The documents produced by various U.S. agencies were provided by the US State Department in October 1999. The collection of 1,100 documents dealt with the years leading up to the military coup. One of these documents establishes that U.S. military aid was raised dramatically between the coming to power of Allende in 1970, when it amounted to USD $800,000 annually, to $10.9 million in 1972. The U.S. government supported Pinochet's government after he came to power.

Documents declassified in 2000 show that after the 1970 election the CIA had supported an attempt to kidnap Chile's army chief of staff, in the hope of preventing the congressional confirmation of Allende as president. U.S. President Richard Nixon expressed his determination to "do everything we can to bring Allende down". The CIA provided funding and propaganda support to Chilean opponents of Allende in the 1964 and 1970 elections, and during the Allende administration.

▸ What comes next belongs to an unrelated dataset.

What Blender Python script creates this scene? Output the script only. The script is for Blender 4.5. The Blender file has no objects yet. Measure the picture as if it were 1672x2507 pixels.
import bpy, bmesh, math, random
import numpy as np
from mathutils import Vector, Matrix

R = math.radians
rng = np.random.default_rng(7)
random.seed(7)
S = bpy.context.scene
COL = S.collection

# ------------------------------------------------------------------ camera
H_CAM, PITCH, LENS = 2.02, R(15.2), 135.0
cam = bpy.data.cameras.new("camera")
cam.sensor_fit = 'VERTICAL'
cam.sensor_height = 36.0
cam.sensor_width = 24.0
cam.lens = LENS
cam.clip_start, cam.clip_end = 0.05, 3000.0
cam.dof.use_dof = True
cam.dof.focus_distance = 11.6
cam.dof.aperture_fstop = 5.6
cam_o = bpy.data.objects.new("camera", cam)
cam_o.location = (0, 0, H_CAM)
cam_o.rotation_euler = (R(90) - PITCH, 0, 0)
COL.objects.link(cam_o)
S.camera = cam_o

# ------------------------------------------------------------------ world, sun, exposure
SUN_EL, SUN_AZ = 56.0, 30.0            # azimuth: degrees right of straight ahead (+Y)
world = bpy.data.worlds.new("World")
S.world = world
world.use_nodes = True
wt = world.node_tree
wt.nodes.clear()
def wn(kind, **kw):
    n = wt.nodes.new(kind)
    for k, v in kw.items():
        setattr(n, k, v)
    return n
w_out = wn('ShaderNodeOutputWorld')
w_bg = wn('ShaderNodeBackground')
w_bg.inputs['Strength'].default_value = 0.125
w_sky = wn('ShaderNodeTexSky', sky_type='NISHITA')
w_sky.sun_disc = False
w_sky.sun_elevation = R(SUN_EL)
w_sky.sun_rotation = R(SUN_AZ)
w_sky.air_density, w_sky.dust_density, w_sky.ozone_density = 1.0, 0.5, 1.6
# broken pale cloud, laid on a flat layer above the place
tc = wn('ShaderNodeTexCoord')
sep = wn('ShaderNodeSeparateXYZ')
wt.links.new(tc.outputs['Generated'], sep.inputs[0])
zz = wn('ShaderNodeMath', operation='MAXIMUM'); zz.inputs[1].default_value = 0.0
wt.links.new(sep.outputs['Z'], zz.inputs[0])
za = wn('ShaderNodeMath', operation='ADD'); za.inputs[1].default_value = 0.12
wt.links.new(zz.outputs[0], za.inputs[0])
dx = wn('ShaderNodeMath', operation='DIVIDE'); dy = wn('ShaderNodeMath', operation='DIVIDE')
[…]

On September 10, 2001, a suit was filed by the family of General René Schneider, once head of the Chilean general staff, accusing former US Secretary of State Henry Kissinger of arranging Schneider's 1970 murder because he would have opposed a military coup [17]. However, CIA documents indicate that while the CIA had sought his kidnapping, his killing, which was committed by an military group that had been in contact with the CIA, was never intended.

In a 2003 interview on the U.S. Black Entertainment Television network, U.S. Secretary of State Colin Powell was asked about why the United States saw itself as the "moral superior" in the Iraq conflict, citing the Chilean coup as an example of U.S. intervention that went against the wishes of the local population. Powell responded: "With respect to your earlier comments about Chile in the 1970s and what happened with Mr. Allende, it is not a part of American history that we're proud of." Chilean newspapers hailed the news as the first time the U.S. government had conceded a role in the affair.